Aim of the task: The lines to reproduce run from the first one through the line containing "sbox(SL - 62, SL". Reproduce them exactly.

Given material:
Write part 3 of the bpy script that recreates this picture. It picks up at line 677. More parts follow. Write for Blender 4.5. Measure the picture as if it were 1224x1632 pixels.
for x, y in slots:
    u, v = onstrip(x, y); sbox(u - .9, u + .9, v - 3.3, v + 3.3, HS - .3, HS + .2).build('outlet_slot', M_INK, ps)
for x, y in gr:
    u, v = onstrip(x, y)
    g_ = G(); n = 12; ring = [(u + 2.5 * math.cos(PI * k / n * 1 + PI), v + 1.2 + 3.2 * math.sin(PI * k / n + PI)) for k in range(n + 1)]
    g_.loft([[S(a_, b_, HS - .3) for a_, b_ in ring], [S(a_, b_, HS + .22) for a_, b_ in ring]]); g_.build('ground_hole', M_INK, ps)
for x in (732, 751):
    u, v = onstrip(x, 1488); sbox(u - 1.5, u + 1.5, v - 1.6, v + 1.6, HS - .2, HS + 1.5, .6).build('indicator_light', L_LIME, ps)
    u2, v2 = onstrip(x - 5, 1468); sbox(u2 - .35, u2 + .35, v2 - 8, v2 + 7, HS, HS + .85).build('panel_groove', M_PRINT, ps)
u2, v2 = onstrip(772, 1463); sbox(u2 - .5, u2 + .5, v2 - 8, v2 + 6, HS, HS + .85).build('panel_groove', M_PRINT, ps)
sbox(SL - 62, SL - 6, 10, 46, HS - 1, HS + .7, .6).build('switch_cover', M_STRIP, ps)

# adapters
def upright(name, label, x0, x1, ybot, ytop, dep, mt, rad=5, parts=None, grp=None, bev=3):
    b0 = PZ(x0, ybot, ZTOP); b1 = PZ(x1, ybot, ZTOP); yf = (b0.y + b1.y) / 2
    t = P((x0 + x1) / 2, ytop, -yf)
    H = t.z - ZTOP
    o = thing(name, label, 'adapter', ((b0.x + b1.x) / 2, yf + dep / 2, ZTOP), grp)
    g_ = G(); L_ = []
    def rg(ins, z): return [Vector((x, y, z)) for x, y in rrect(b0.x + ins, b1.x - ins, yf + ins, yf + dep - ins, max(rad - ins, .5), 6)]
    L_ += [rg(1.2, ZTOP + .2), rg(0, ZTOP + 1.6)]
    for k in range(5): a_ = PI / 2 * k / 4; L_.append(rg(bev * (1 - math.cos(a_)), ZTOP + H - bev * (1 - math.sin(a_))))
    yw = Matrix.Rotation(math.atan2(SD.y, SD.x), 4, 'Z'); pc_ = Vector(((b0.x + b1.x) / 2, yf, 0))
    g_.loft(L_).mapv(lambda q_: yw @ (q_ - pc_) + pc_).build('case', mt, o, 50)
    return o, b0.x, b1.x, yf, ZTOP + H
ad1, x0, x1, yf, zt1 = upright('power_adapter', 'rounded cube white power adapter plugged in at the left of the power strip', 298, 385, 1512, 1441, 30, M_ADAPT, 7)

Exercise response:
Write part 3 of the bpy script that recreates this picture. It picks up at line 677. More parts follow. Write for Blender 4.5. Measure the picture as if it were 1224x1632 pixels.
for x, y in slots:
    u, v = onstrip(x, y); sbox(u - .9, u + .9, v - 3.3, v + 3.3, HS - .3, HS + .2).build('outlet_slot', M_INK, ps)
for x, y in gr:
    u, v = onstrip(x, y)
    g_ = G(); n = 12; ring = [(u + 2.5 * math.cos(PI * k / n * 1 + PI), v + 1.2 + 3.2 * math.sin(PI * k / n + PI)) for k in range(n + 1)]
    g_.loft([[S(a_, b_, HS - .3) for a_, b_ in ring], [S(a_, b_, HS + .22) for a_, b_ in ring]]); g_.build('ground_hole', M_INK, ps)
for x in (732, 751):
    u, v = onstrip(x, 1488); sbox(u - 1.5, u + 1.5, v - 1.6, v + 1.6, HS - .2, HS + 1.5, .6).build('indicator_light', L_LIME, ps)
    u2, v2 = onstrip(x - 5, 1468); sbox(u2 - .35, u2 + .35, v2 - 8, v2 + 7, HS, HS + .85).build('panel_groove', M_PRINT, ps)
u2, v2 = onstrip(772, 1463); sbox(u2 - .5, u2 + .5, v2 - 8, v2 + 6, HS, HS + .85).build('panel_groove', M_PRINT, ps)
sbox(SL - 62, SL - 6, 10, 46, HS - 1, HS + .7, .6).build('switch_cover', M_STRIP, ps)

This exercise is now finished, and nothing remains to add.